The silent breath can tell a lot about a person. And not just what they had for dinner :)

The breath reflects the inner secret emotions, thoughts, health and even physical feelings of an individual. When anxiety hits or anger and fear come about, the breath reflects by becoming shallow, rapid and irregular. Finding the slow rhythmic breath when relaxed or deep in thought. The state of your mind and emotions can be fully heard and seen within the breath, thus it follows that by controlling the breath a yogi is able to control their state of mind and emotions. 



The majority of people have forgotten how to actually breathe. Breath that facilitates health, clarity, energy and peaceful emotions. Many breathe shallowly, using only the top portion of their lungs. These same people breathe through their mouths and never use the diaphragm to engage the full capacity of the lungs resulting in lack of vitality and an insufficient immune system. 

Yoga asks the individual to breathe in the opposite manner. To inhale through the nose with lips sealed. Inflating the belly and using the lungs to full capacity. while moving the diaphragm down internally to massage the lower organs. The exhalation comes with the low abdominal wall pulling and contracting in as the diaphragm moves up and massages the heart as it does.

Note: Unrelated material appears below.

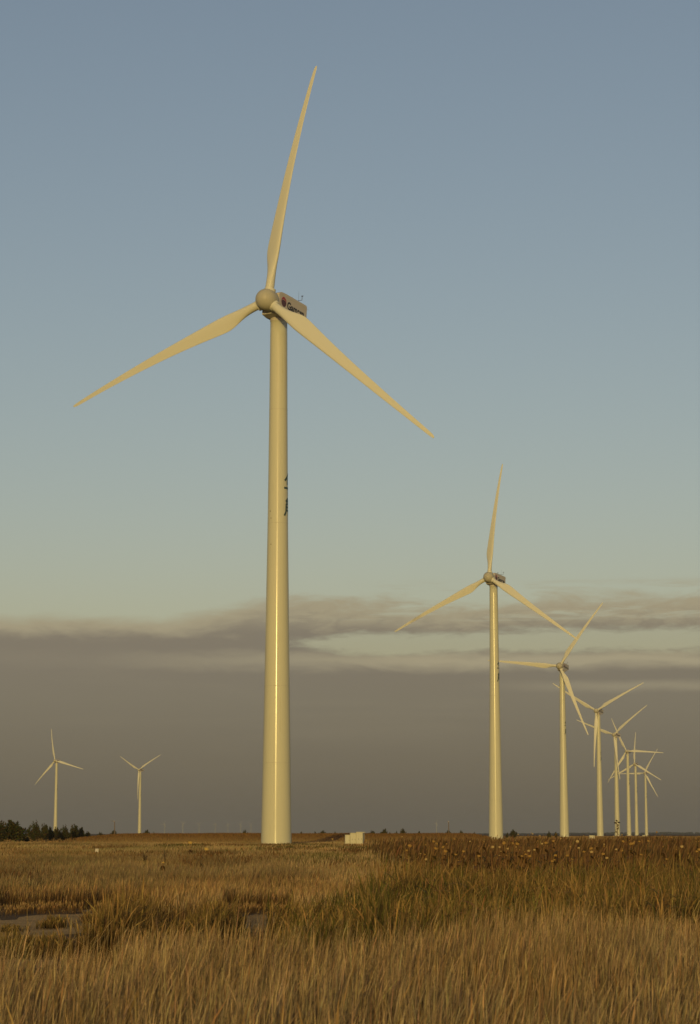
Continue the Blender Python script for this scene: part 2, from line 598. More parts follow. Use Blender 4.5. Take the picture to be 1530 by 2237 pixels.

The fourth limb of the yoga guidance is focused on the breath, pranayama. Pranayama focuses on breath control. Formed from the Sanskrit words “prana,” meaning life force or vital energy, and “yama,” meaning control or mastery. Hence, pranayama is translated as "breath control".

Pranayama involves a number of breathing techniques designed to regulate and create the flow of prana within the body. These can help improve physical health, mental clarity, and emotional balancePracticing can lessen stress, improve sleep, and increase overall well-being.

Inhalation, retention and exhalation are the three parts of the breath acknowledged in pranayama. Like the egg before the chicken or the chicken before the egg concept, people think of the inhalation as the most important part.  However, it is the exhalation that starts the cycle. By exhaling more stale breath, the capacity for space to inhale more fresh air is created. Therefore, taking in more prana, more energy, more life. 

Yogic breath in action puts more of an emphasis on the outbreath and the retention of the inbreath. Some exercises dictate the outbreath to be twice as long as the inbreath and the retention even longer than the inhalation!

Close your eyes and notice your own breath. The natural pace of the breath ... is it rapid or slow? Shallow or deep? What is the emotional energy of your breath ... does it feel restrictive or a sense of release when taken fully in and out? How does your breath reflect your current state of mind and heart? 

Ask questions of your breath as you mindfully focus on the inhale and exhale, noticing what the breath reflects about you. 

Now with the eyes closed see how you can alter the breath to reflect a sense of calm and clarity, by taking in deep belly breaths ... filling the belly, ribs and chest fully on the inhalation, retaining the breath for some time and then releasing a long exhale two counts longer than the inhale. Continue for ten rounds. Anytime your mind begins to wander, you come back to the sensations of the breath within your body. Once you feel complete, open your eyes. How do you feel?